I should explain why I’m making it public; why am I being so arrogant as to not simply recommend books but to insist that everybody read them? Well, for one thing, “books everybody should read” sounds a lot better than “books I kinda, sorta, think a few people might like to take a look at.” For another, that’s what I think when I read one of these; everybody should read this. I make no claim to never have a ridiculously arrogant mood. Third, these are books that changed the way I think, expanded it, enlivened it—they may or may not do the same for you, but it’s worth a shot. Anyway, how else are you going to find out about awesome books that are no longer new?
Geography traces the history of American suburbia from the Puritan’s land use practices and philosophy on wilderness on up to the early nineteen nineties. I had always assumed that what problems exist in American land use, architecture, and community structure are accidental, random in nature. For example, I’d noticed that most modern buildings are ugly, and many older buildings are beautiful, and I’d figured fashions had simply changed. It seemed a puzzling direction for fashion to go, but then I’ve never understood fashion, so what do I know? Kunstler explained that flat-topped, unadorned buildings came into fashion just after World War I, when educated people, including leading architects, had come to doubt that anything other than ugly functionality was real. In time, everyone got used to the look, and of course simple boxes are cheaper to build. A sad story, but I love knowing that there is a reason—I’m not crazy for thinking that modern industrial-style architecture is ugly, and the architects who originated the look weren’t stupid or ignorant. They built ugly buildings on purpose.

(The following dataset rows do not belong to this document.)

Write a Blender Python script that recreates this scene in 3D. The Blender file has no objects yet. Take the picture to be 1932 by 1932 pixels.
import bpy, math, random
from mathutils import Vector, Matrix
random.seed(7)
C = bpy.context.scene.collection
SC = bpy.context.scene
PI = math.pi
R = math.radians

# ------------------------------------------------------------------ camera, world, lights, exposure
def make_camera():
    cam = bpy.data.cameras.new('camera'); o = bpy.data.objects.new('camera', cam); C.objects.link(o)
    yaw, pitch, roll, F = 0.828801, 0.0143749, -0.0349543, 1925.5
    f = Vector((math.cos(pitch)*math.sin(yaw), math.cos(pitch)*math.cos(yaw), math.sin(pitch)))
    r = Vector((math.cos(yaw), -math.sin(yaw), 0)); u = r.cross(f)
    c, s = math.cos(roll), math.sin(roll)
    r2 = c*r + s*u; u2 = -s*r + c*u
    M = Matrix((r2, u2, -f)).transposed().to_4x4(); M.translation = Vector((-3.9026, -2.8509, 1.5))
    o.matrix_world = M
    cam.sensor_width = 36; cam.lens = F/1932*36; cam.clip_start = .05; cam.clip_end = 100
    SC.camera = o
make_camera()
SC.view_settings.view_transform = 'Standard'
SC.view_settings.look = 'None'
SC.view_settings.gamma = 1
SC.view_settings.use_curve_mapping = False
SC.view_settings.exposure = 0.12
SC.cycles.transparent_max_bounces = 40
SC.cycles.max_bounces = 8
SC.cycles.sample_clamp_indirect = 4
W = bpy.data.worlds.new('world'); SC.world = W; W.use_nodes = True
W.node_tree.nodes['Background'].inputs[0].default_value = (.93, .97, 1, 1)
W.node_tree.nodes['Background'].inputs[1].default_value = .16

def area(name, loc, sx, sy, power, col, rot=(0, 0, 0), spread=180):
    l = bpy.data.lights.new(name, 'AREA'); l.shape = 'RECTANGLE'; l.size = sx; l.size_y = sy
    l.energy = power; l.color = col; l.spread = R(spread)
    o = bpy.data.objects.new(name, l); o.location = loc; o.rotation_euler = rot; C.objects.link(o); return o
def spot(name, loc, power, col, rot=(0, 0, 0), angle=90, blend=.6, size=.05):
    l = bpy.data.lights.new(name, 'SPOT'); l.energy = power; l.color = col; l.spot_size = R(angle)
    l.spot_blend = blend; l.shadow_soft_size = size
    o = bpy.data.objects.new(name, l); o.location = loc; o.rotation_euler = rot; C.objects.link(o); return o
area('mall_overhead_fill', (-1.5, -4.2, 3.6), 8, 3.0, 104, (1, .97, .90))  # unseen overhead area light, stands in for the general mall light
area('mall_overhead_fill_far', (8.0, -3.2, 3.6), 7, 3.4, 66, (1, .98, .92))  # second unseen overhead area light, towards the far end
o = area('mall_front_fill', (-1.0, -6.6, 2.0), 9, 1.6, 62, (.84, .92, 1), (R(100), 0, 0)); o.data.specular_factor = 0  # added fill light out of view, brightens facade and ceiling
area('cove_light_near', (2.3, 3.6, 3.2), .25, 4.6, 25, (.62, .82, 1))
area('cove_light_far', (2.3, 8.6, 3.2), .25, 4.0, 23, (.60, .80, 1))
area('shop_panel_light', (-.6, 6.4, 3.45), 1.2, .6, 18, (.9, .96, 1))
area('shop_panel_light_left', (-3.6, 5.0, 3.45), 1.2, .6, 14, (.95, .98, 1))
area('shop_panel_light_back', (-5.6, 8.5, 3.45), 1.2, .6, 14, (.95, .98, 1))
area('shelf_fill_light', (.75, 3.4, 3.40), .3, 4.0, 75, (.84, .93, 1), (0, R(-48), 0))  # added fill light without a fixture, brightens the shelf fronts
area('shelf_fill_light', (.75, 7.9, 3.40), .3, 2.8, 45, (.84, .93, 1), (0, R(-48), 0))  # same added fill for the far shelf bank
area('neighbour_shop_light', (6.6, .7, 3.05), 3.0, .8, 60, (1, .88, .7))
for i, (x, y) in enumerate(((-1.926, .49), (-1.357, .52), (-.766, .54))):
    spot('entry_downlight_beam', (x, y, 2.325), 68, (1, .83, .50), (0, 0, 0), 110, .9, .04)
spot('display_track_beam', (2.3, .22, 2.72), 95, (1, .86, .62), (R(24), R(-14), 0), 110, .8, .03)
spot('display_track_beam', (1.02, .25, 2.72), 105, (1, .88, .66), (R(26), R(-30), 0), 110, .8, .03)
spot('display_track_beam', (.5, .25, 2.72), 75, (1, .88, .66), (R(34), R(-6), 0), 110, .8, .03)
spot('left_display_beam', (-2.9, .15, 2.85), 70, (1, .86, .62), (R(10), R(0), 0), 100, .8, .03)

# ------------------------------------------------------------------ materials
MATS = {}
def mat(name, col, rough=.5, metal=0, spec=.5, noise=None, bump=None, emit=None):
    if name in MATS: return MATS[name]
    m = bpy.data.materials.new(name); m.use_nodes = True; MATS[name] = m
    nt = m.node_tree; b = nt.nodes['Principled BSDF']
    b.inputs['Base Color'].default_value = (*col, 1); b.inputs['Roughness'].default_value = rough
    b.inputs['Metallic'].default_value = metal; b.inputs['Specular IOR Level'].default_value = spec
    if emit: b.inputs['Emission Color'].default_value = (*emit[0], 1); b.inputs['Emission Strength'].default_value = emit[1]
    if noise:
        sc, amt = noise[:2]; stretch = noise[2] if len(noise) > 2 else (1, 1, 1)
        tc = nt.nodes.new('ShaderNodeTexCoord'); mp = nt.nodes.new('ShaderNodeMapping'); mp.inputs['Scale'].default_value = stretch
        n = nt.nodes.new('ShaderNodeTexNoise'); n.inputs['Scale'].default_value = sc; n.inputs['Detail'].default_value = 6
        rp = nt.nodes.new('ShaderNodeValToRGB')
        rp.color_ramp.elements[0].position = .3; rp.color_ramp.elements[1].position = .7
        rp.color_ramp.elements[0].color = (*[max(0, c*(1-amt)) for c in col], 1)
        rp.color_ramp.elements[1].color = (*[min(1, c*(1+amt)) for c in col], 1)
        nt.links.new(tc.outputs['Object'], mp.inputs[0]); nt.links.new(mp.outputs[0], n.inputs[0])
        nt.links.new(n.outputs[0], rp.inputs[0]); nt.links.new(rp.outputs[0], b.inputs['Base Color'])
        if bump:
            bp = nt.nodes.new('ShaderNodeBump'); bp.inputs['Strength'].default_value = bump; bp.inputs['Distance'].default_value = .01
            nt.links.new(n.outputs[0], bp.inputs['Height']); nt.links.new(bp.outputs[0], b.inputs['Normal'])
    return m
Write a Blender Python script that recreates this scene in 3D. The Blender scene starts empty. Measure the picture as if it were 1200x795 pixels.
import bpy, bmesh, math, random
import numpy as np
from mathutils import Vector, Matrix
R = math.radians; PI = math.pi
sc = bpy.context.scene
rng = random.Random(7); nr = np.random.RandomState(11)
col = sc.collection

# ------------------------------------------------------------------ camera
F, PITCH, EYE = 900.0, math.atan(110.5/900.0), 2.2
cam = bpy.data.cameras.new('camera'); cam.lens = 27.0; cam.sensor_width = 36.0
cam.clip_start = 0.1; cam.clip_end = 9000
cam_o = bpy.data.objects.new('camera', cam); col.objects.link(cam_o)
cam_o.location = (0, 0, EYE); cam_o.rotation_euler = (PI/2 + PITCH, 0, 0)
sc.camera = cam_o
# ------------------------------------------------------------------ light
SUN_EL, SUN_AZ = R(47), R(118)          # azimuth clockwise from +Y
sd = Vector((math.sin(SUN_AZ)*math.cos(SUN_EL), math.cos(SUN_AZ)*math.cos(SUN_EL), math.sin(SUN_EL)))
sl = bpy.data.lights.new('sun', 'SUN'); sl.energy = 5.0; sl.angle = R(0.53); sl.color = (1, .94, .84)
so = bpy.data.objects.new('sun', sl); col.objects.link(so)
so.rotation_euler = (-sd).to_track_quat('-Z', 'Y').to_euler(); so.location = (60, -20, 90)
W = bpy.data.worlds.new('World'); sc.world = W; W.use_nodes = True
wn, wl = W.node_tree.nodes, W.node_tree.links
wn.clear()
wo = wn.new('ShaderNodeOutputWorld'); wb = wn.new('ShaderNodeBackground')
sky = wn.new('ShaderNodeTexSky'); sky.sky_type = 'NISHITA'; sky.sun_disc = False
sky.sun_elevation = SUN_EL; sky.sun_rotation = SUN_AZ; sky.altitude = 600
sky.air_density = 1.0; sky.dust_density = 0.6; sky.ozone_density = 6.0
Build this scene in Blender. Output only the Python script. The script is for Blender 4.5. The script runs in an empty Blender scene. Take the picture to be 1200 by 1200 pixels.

One of James Kunstler’s central ideas is that communities are economies, which means that anything that destabilizes local human-scaled economies (such as our car culture) also unavoidably destroys local communities- makes them become “nowheres.” The first chapters each tell the history of a different aspect of the problem. Later chapters include detailed descriptions of what specific representative cities have done wrong, what specific representative cities have done well, and small-scale experimental attempts to make new communities right, minimizing the destructive effects of sprawl and fostering local economy and community space. By reframing American history around multiple versions of the story of our use of space and our creation of places, Kunstler gives us a new way to see.
The book is written in a clear, readable style, and its ideas are easy to absorb, but a reader should not do so blindly. Many of Kunstler’s arguments are emotional, based largely on his use of adjectives. You can tell that the author doesn’t like something, but you can’t always tell why, so you can’t easily decide whether he is right. As a call to awareness this book is vivid and insightful, but it shouldn’t be regarded as a thorough and rigorous treatment of its subject. It does not need to be; once you, as a reader, are aware, you can always go read other books to fill in the details.
Geography of Nowhere is one of those books everyone should read, since the dynamics it discusses are so close to the heart of what goes wrong in this country, and this kind of insight is absolutely necessary to generating solutions. Kunstler’s own solutions are vague and preliminary, and he presents them indirectly, by profiling what he sees as successes. He seems far from certain that the cultural tide that has brought us here will turn on its own, but he does note that an economy based on an endless supply of fossil fuel can’t last much longer. While bleak, there is some comfort in the notion that if we can’t halt the juggernaut of car culture, it will at least shortly halt itself.
Kunstler, J. H. (1993). The geography of nowhere. New York, NY: Simon & Schuster.